Plus profondément, c’est l’enjeu politique nouveau du travail d’information qui n’a pas été pris en compte, du moins par la masse des militants politiques et syndicaux. Ni « bonheur » au travail, ni « souffrance » au travail ne peuvent en effet résumer l’ambivalence, la contradiction profonde que vivent aujourd’hui ceux, de plus en plus nombreux, bien au-delà des cadres, à qui l’on offre un travail intéressant, motivant, mais dans un cadre ultra-précaire, sans garantie du lendemain, avec la chape de plomb que fait peser la course au profit financier. Mais est-ce pour autant le retour au statut du travail des années cinquante qui est la solution ? Faut-il proposer à ces salariés - pour certains devenus travailleurs indépendants et qui privilégient leur autonomie individuelle - un emploi permanent dans la même entreprise pour trente ans, ou au contraire tenter de marier sécurité et mobilité volontaire dans l’emploi et dans la formation qualifiante ? Les projets existent (6), mais manifestement ce qui fait défaut, c’est une démarche d’appropriation collective et l’ouverture d’un grand débat public avec tous les responsables politiques, syndicaux et patronaux.

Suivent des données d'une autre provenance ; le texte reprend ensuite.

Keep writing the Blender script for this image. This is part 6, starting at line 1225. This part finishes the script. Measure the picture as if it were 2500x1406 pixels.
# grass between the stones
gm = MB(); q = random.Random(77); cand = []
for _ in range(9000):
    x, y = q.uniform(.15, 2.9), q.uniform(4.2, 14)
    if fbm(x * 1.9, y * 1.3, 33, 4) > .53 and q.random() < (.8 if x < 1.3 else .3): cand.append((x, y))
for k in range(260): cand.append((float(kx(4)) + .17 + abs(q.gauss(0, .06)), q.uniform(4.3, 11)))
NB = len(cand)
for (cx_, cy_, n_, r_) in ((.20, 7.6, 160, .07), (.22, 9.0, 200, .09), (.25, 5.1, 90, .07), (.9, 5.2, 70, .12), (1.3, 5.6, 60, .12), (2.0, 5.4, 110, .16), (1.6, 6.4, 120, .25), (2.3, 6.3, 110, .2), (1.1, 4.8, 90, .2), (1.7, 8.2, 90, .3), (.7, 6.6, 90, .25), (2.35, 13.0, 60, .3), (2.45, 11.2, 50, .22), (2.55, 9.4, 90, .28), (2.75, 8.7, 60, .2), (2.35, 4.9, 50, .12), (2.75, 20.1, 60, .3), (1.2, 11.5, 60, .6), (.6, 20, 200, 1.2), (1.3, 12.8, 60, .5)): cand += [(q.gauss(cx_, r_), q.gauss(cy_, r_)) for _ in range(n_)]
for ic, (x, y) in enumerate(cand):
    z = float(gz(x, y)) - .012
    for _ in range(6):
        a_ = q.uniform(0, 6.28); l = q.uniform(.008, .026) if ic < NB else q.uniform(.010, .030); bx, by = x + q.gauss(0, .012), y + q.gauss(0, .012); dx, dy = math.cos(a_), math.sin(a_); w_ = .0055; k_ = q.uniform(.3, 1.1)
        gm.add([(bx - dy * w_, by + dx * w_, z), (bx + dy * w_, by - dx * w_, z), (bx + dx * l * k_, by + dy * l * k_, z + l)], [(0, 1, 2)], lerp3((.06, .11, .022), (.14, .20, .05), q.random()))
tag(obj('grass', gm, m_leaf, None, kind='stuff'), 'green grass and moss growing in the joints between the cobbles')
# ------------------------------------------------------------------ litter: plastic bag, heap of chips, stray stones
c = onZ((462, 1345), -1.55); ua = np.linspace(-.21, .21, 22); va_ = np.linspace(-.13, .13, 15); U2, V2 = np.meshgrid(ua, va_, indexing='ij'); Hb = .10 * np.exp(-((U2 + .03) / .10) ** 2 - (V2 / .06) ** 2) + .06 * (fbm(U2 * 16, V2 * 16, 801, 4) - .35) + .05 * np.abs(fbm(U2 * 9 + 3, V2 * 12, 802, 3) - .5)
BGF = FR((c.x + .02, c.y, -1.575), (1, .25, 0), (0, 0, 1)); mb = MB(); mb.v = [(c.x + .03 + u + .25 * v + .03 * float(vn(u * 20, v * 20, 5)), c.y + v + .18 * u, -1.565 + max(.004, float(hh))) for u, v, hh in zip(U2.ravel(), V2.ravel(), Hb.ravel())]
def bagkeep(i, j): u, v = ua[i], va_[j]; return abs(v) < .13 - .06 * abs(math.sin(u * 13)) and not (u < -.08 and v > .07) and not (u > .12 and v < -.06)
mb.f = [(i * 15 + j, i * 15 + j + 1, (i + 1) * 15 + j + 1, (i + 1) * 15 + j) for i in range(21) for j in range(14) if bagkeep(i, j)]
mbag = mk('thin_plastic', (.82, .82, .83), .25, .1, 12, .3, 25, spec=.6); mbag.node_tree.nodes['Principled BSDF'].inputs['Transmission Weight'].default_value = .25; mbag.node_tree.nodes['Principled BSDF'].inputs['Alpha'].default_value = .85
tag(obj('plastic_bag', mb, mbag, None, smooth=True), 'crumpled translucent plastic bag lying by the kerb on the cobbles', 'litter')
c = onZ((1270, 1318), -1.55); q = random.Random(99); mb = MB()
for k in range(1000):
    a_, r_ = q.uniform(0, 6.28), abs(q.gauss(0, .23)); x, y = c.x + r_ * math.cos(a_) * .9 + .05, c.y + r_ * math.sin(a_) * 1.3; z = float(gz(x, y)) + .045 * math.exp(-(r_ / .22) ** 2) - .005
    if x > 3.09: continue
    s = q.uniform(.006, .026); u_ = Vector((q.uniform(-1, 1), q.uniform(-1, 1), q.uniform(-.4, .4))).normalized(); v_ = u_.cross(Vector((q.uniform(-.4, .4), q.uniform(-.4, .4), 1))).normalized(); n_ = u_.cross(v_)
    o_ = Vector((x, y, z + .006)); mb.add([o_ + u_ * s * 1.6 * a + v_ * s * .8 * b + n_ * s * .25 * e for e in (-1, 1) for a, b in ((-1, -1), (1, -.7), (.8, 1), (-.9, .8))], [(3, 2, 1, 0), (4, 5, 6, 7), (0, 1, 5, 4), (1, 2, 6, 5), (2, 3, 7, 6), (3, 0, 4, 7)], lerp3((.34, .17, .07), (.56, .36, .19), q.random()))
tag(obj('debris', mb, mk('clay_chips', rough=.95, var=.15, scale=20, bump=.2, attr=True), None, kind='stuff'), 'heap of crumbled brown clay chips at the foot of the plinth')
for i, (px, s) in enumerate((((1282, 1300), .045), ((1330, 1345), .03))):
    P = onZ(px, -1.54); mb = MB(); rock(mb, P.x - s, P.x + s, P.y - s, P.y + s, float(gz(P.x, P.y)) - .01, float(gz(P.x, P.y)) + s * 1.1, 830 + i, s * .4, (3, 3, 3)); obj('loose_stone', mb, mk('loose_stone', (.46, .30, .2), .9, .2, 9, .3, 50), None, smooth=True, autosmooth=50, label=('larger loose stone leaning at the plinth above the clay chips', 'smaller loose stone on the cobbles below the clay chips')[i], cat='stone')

(1) Dernier ouvrage paru : l’Adieu à la classe moyenne, La Dispute, 2005.

(2) L’Humanité du 12 octobre 2005.

(3) Sondage BVA pour le Figaro-LCI, octobre 2005.

(4) Jaurès refusera de se laisser enfermer dans cette alternative et parlera d’« évolution révolutionnaire ».

(5) Pour ne pas parler de la gauche mondiale si l’on prend en compte par exemple les débats qui ont cours dans le Parti des travailleurs au Brésil.

(6) Je pense notamment au projet pionnier de Paul Boccara sur la SEF (sécurité d’emploi et de formation) et au projet de sécurité professionnelle proposé par la CGT.